Continual monitoring, maintenance and performance tuning are important activities that must go with any database and associated technology environment to keep it operating efficiently and effectively. But probably just as important is good design and planning up front.
When the data layer is an afterthought
In many cases we see that the data layer follows the lead from the application. That is, the time effort and focus at first for many start-ups is the application and what the customer is building on the front-end. This is often necessary to demonstrate a concept to an investor or to simply get things up and running quickly while finding market fit. This approach means that often the data is an afterthought.
When the data is an afterthought we often see that the application and database will work okay at the beginning, but it is when they try to scale that things get ugly with Cassandra. If you don’t treat the data layer with a certain amount of mechanical sympathy, and you don’t plan effectively from the start, then there can be consequences down the track.
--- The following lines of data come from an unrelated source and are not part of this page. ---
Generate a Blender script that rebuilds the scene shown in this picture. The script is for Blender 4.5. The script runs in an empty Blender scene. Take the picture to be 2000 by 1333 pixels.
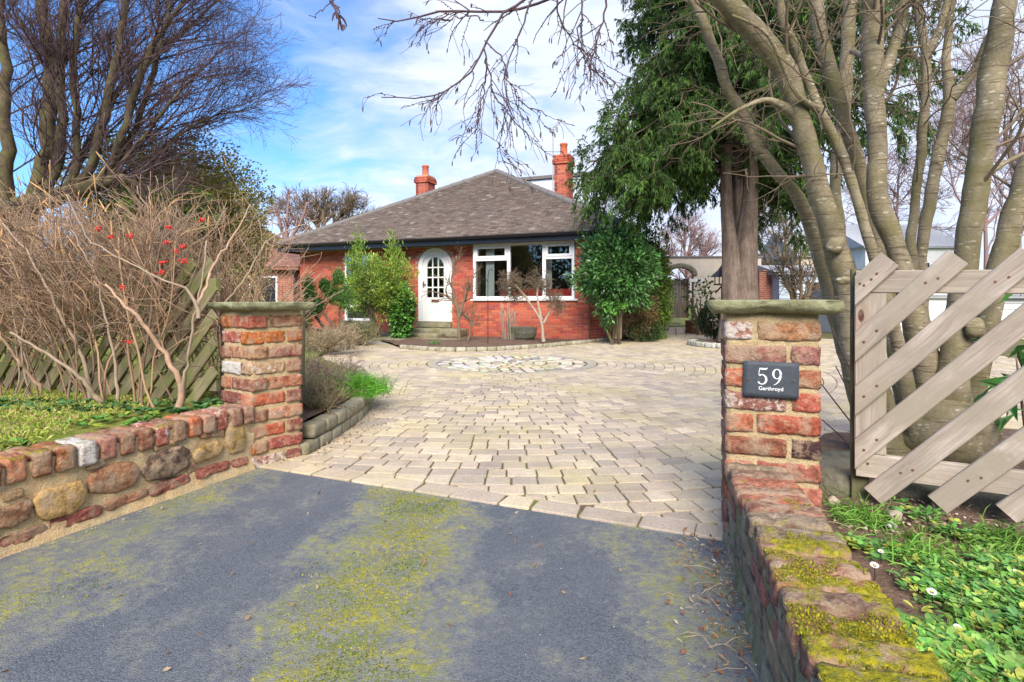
import bpy, bmesh, math, random
import numpy as np
from mathutils import Vector, Matrix, noise, geometry
random.seed(7)
RN = np.random.default_rng(7)
sc = bpy.context.scene
R = math.radians
F = 1080.0; HY = 590.0          # focal length and horizon row, in photograph pixels; the eye is 1 m above the drive

# ------------------------------------------------------------------ camera, sky, sun, exposure
cam_d = bpy.data.cameras.new('camera'); cam = bpy.data.objects.new('camera', cam_d)
sc.collection.objects.link(cam); sc.camera = cam
cam.location = (0, 0, 1.0); cam.rotation_euler = (R(90), 0, 0)
cam_d.sensor_width = 36; cam_d.lens = 36 * F / 2000; cam_d.shift_y = -(666.5 - HY) / 2000
cam_d.clip_start = 0.05; cam_d.clip_end = 2000
SUN_EL, SUN_AZ = R(38), R(183)   # azimuth clockwise from +Y
sl = bpy.data.lights.new('sun', 'SUN'); sl.energy = 2.1; sl.angle = R(32); sl.color = (1, .90, .78)
so = bpy.data.objects.new('sun', sl); sc.collection.objects.link(so)
sd = Vector((math.sin(SUN_AZ) * math.cos(SUN_EL), math.cos(SUN_AZ) * math.cos(SUN_EL), math.sin(SUN_EL)))
so.rotation_euler = sd.to_track_quat('Z', 'Y').to_euler(); so.location = sd * 60
sc.view_settings.view_transform = 'Standard'; sc.view_settings.look = 'None'
sc.view_settings.exposure = 1.62; sc.view_settings.gamma = 1.0; sc.view_settings.use_curve_mapping = False
sc.cycles.max_bounces = 6; sc.cycles.transparent_max_bounces = 12
w = bpy.data.worlds.new('World'); sc.world = w; w.use_nodes = True

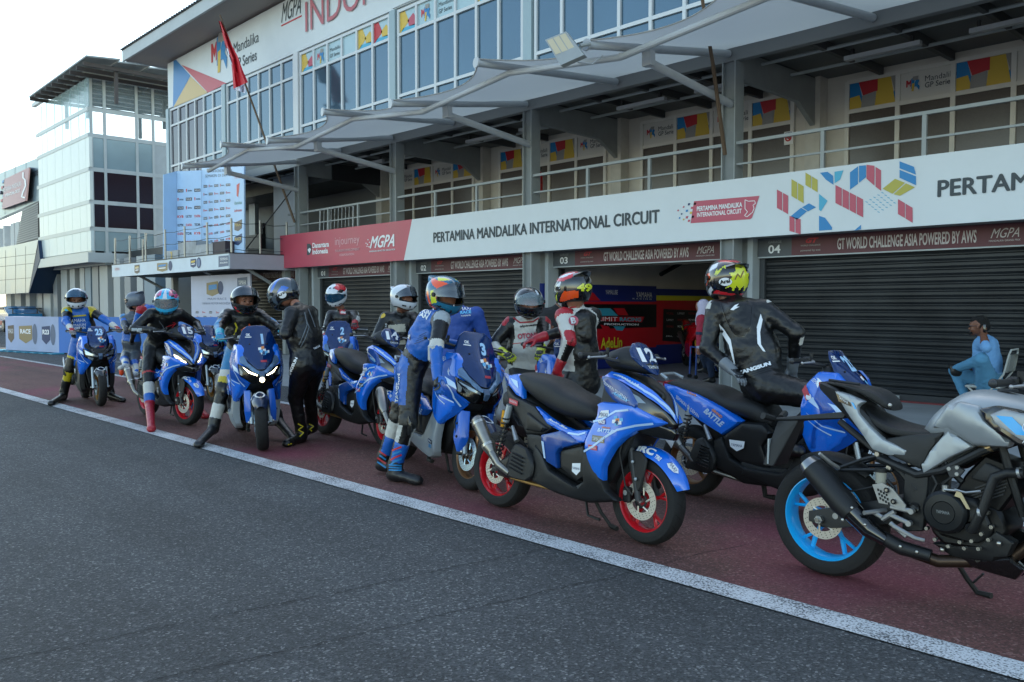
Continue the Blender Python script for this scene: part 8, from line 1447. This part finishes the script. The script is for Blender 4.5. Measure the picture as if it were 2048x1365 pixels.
# black leathers, back turned -------------------------------------
p = person('rider in black leathers with white flashes, back turned, before garage 04', 112, PY(1528, 772, 5.4), PY(1478, 612, 5.45), PY(1458, 580, 5.5), PY(1462, 738, 5.25), PY(1585, 735, 5.6), PY(1500, 905, 6.0) * [1, 1, 0] + [0, 0, .35], PY(1562, 893, 5.14), PZ(1500, 905) + [0, 0, .3], PY(1600, 905, 5.1), hip=60, suit=LBLK, eL=(-1, 0, .1), eR=(1, -.1, -.1), cL=.35, cR=.8, pL=(0, 0, -1), kR=(1, -.35, -.55), kL=hd(90), gl=LT('glove_grey', '6c7278'), gl2=LBLK, bt=LBLK, hump=1, fat=1.12, sc=1.05,
    rules=[(('foreL',), lambda t, s, f: (t < .45) & (s > .75), LWHT), (('foreR',), lambda t, s, f: (t < .3) & (s > .55), LWHT), (('upperR', 'upperL'), lambda t, s, f: (t < .06) & (s > .3), LWHT)])
helmet(p['t'], PY(1454, 560, 5.5), 158, 2, HBLK, gfx=[([(60, 62), (180, 48), (180, 62), (60, 74)], HRD, True), ([(140, -24), (150, -12), (146, -2), (157, 4), (151, 16), (163, 18), (168, 34), (180, 26), (180, -26), (170, -14), (162, -30), (155, -16)], HYE, True), ([(112, 12), (124, 18), (132, 32), (120, 28)], HYE, True), ([(80, -45), (180, -52), (180, -38), (110, -30)], HRD, True), ([(60, -20), (85, 5), (80, 20), (60, 15)], HOR, True), ([(70, 22), (110, 35), (100, 55), (70, 45)], HWH, True), ([(60, -50), (95, -30), (90, -20), (60, -35)], HWH, True), ([(105, 12), (118, 20), (112, 32)], HYE, True), ([(130, 34), (140, 28), (150, 42)], HYE, True)], visor=VISB, spoiler=True)
m = Marker([c for c in p['t'].children if c.name.startswith('helmet')]); m.poly([(1451 + 13 * math.cos(q), 564 + 8 * math.sin(q)) for q in np.linspace(0, 6.1, 16)], STKW, .004, 3.).text('Arai', (1441, 569), (1461, 565), 8, HBLK, .04, .007); m.line([(1470, 560), (1475, 548), (1481, 556), (1487, 542)], 2, M('mark_brown')); m.build('helmet_badge', p['t'])
m = Marker([p['b']]); m.text('TANGSUN', (1478, 751), (1542, 731), 8, STKW, .06).poly([(1461, 620), (1470, 611), (1478, 608), (1473, 614), (1479, 614), (1467, 621)], STKW); m.poly([(1438, 648), (1448, 658), (1462, 680), (1471, 730), (1468, 728), (1458, 690), (1442, 664)], STKW).poly([(1521, 628), (1525, 640), (1520, 665), (1522, 690), (1531, 704), (1526, 703), (1515, 688), (1513, 655)], STKW)
for i in range(6): m.line([(1474, 741 + i * 4), (1545, 719 + i * 4)], .7, PAD)
m.line([(1440, 604), (1452, 640), (1470, 672), (1490, 674), (1502, 650), (1505, 610)], 1.2, PAD); m.build('lettering', p['t'])
# woman in headscarf ----------------------------------------------
hw_ = 12.3; p = person('woman in pale lilac headscarf and navy trousers standing at the open garage', 178, PY(1416, 690, hw_), PY(1413, 636, hw_), PY(1405, 615, hw_), PY(1396, 706, 12.1), PY(1405, 706, 12.5), PZ(1414, 772) * [1, 1, 0] + [0, 0, .1], PZ(1424, 776) * [1, 1, 0] + [0, 0, .1], suit=LT('cloth_navy', '1a2a44', .85), sc=.9, gloves=False, skin=SKIN2, shoes=True, res=.01, look=(180, -3), headr=.088, wr=.003, rules=[(('waist', 'chest', 'yoke', 'neck', 'foreL'), TRU, LT('cloth_lilac', '9aa0b8', .85)), (('pelvis',), lambda t, s, f: t > .3, LT('cloth_lilac', '9aa0b8', .85)), (('upperL', 'upperR', 'foreL', 'foreR'), lambda t, s, f: t < .9, LT('cloth_crimson', '8c2238', .85)), (('waist', 'chest'), lambda t, s, f: f < -.2, LT('cloth_beige', '9a9088', .85))])
hc = PY(1405, 613, hw_); P = [prim('s', hc + [.02, 0, .02], hc + [.03, 0, -.02], .105, .1), prim('s', hc + [.03, 0, -.06], hc + [.03, 0, -.22], .085, .12, (0, 1, 0), 1.4), prim('s', hc + [-.03, 0, -.14], hc + [-.05, 0, -.3], .06, .06, (0, 1, 0), 1.6)]
skin_obj('headscarf', P, .012, [LT('cloth_scarf', 'aaa6bc', .85)], [], p['t'])
hf = hc + np.array([-.075, 0, .0]); skin_obj('face', [prim('f', hf + [0, 0, .03], hf + [.005, 0, -.04], .05, .042), prim('f', hf + [-.05, 0, 0], hf + [-.055, 0, -.012], .01, .012)], .008, [SKIN2], [], p['t'])
# seated man ------------------------------------------------------
Ym = 11.75; p = person('man in blue shirt and sunglasses on the phone, legs crossed on a folding chair', 188, PY(1978, 768, Ym), PY(1972, 682, Ym), PY(1958, 654, 11.68), PY(1966, 668, 11.48), PY(1924, 733, 11.7), PY(1913, 738, 11.55), PY(1934, 803, 11.75), PY(1903, 742, 11.6) + [0, 0, .05], PY(1921, 812, 11.7), fat=1.3, sc=1.12, suit=DENIM, gloves=False, skin=SKIN, shoes=True, look=(192, -4), headr=.098, kL=(-.3, -.8, .9), kR=hd(180), eL=(.3, -.5, -1), eR=(.3, .3, -1), cL=.9, cR=.5, pL=(.6, .6, .2), wr=.003, res=.01, rules=[(('waist', 'chest', 'yoke', 'neck', 'upperL', 'upperR'), TRU, CLOTHB), (('neck',), lambda t, s, f: t > .35, SKIN), (('foreL', 'foreR'), lambda t, s, f: t < .3, CLOTHB), (('foreL', 'foreR'), lambda t, s, f: t >= .3, SKIN)])
hc = PY(1958, 654, 11.68); P = [prim('h', hc + [.02, 0, .05], hc + [.045, 0, .01], .095, .085), prim('h', hc + [-.045, -.03, .085], hc + [-.045, .03, .085], .042, .042)]; skin_obj('hair', P, .01, [HAIR], [], p['t'], wr=.006)
mb = MB(); F = hd(192); S_ = np.cross([0, 0, 1], F); c0 = hc + F * .102 + np.array([0, 0, .012])
for s in (1, -1): mb.ball(c0 + S_ * s * .034, (.012, .028, .02), PLG, 6); mb.tube([c0 + S_ * s * .06, c0 + S_ * s * .095 - F * .1], .004, PLG, 5)
mb.tube([c0 + S_ * .03, c0 - S_ * .03], .004, PLG, 5); mb.build('sunglasses', p['t'], T=wmat(p['t']).inverted())
mb = MB(); mb.tube([hc + F * .07 - np.array([0, 0, .075]) - S_ * .04, hc + F * .1 - np.array([0, 0, .085]), hc + F * .07 - np.array([0, 0, .075]) + S_ * .04], .02, HAIR, 6); mb.build('beard', p['t'], T=wmat(p['t']).inverted())
ph = thing('phone', 'black phone held to the ear of the seated man in the blue shirt', 'phone', PY(1969, 660, 11.45)); mb = MB(); mb.box((0, 0, 0), (.03, .012, .13), PLG, bev=.004); mb.build('phone_body', ph)
# folding chair
cx0 = PY(1972, 775, Ym); ch = thing('folding_chair', 'white metal folding chair under the seated man by the garage 04 shutter', 'chair', (cx0[0], Ym, .006), R(185)); CHM = M('chair_white', 'a9aba6', .4); b = lambda mb, n: mb.build(n, ch)
mb = MB(); hull(mb, [(x, y, z) for x in (-.2, .2) for y in (-.2, .2) for z in (.41, .44)], CHM, .012); b(mb, 'seat'); mb = MB(); panel(mb, [(-.2, .62, -.25), (-.2, .80, -.28), (-.14, .84, -.29), (.14, .84, -.29), (.2, .80, -.28), (.2, .62, -.25)], CHM, axis='x', t=.02, r=.01); b(mb, 'backrest')
for s in (1, -1): mb = MB(); mb.tube([(-.3, s * .22, .86), (-.24, s * .22, .6), (-.12, s * .22, .42), (.26, s * .22, .0)], .012, CHM, 8); b(mb, 'leg'); mb = MB(); mb.tube([(.16, s * .2, .42), (-.26, s * .2, .0)], .012, CHM, 8); b(mb, 'leg')
mb = MB(); mb.tube([(-.3, -.22, .86), (-.31, -.18, .9), (-.31, .18, .9), (-.3, .22, .86)], .012, CHM, 8); b(mb, 'back_frame')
Plan to be big from the start
When Apache Cassandra has been selected as the database by an engineer at the beginning of a project, we know that they mean business and that they are planning on their application or solution being global. What we often find is that while they are thinking big from the start, that sometimes the design and planning isn’t equally as big.
We see that effective planning and design of the data architecture and infrastructure from the start means that our customers tend to prosper and scaling and performance are rarely an issue. When the team is only thinking big, and not designing and planning big, then problems can arise down the track.
And yes we can speak from experience. Bringing your infrastructure and database back from the brink can be a difficult and painful experience.
You are much better off doing the work up front. Even if your environment works well initially, it is when you get to the point of having to scale is when you will start to see issues.
Conclusion
If you are thinking big, then plan to be big. If you design the architecture and infrastructure yourself, get an independent expert with some experience to validate your work. Check and check again.
Doing it right the first time will set you up for efficient scaling, high performance and a continuously on environment and save you weeks of pain when you have terabytes of data structured the wrong way. Your application might work okay at the start, but it is when it comes to the point of scaling that we see most of the issues arise for our customers.